While I find it hard to believe that Starbucks would have much interest* in this due to past experiments with mobile devices that didn't work out, it is an interesting idea and use for the iPhone.

Not only is the interface design attractive, it also seems like a more valuable use for Semacode tags than having them be used to send people to a URL on their mobile device. (Assuming the Semacode tag links to a bank account/credit card.)

What's most exciting about it to me is the potential it points to for what the iPhone can do once the SDK gets released by Apple (why are they holding this up again?) in February.

Things like this just might be what get me to stop waiting for the second generation model to come out. Then again, maybe not. What's a few more months, right?

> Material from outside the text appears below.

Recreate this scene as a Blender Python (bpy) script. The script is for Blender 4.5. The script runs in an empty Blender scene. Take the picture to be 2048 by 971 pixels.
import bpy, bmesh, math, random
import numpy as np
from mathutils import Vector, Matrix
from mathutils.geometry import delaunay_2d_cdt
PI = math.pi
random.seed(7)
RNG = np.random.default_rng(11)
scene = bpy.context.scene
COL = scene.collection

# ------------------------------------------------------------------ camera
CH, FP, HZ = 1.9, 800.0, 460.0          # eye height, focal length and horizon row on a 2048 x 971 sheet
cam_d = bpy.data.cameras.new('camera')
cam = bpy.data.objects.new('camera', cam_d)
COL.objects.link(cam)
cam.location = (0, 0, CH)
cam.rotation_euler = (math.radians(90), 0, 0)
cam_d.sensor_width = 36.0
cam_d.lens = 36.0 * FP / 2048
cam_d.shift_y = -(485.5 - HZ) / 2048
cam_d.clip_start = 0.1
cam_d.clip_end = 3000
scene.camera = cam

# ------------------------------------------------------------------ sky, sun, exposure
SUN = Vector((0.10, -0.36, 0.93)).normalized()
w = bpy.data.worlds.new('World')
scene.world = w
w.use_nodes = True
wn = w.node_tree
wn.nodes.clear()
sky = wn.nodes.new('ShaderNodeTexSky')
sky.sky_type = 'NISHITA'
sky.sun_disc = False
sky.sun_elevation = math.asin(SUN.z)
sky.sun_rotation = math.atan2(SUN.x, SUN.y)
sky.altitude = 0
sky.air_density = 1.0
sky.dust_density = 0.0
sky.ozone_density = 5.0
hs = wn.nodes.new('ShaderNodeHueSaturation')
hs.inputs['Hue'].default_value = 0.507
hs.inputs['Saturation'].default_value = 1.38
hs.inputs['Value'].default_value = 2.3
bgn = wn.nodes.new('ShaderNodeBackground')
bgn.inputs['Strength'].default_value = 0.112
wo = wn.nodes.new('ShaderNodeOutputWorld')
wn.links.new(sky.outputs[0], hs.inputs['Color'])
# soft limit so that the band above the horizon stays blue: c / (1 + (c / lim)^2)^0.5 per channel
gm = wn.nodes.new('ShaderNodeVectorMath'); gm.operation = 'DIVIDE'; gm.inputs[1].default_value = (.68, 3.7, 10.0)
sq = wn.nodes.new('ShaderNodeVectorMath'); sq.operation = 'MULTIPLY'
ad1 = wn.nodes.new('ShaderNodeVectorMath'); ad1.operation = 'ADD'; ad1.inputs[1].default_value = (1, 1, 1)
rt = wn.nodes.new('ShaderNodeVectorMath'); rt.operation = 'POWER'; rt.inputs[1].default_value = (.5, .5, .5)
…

* It might be true that a lot of iPhone users drink Starbucks, but I don't think the vast majority of Starbucks customers have iPhones. Therefore, this would be an expensive undertaking for them (consider all the back-end technology needed) with little ROI, not to mention the potential of making all of their non-iPhone customers upset for having to still wait in lines.

apple playing big brother?

Apple is being accused of playing Big Brother on people using the iPhone (and possibly Leopard) through a couple of the widgets. The post on 9to5Mac states that they are collecting info on individual users that could be used to build user profiles that includes data on travel, financial and banking preferences, work details and even personal browsing information.

Some Apple fans are rising to their defense saying that there is no harm being done here by Apple. I'm not an expert on what different bits of code mean, so I can't say who is right. Very ironic though that the company who took a jab at their competition using the Big Brother idea is now being accused of just that.

What's becoming more and more interesting to me is how apparent it really is that marketing and advertising have become the evil empire. Verizon faced some of this same scrutiny a while back when it sent out a letter letting it's customers know they would begin sharing information from their calling records with its “affiliates, agents and parent companies.”

Now that technology is getting to a point where we can start being served up relevant information to our lives instead of being barraged with a million things we don't care about, we're too jaded and distrustful of marketers too allow the sharing of our information that would enable this. I can't say I blame anyone for not wanting to share their information. There are plenty of bad things that cold happen from this.

I just find it interesting that by sharing this information, we could be relieved of some of the annoyance of having advertising that means nothing to us shoved in front of us; yet we don't trust companies enough with this information to make that pain go away.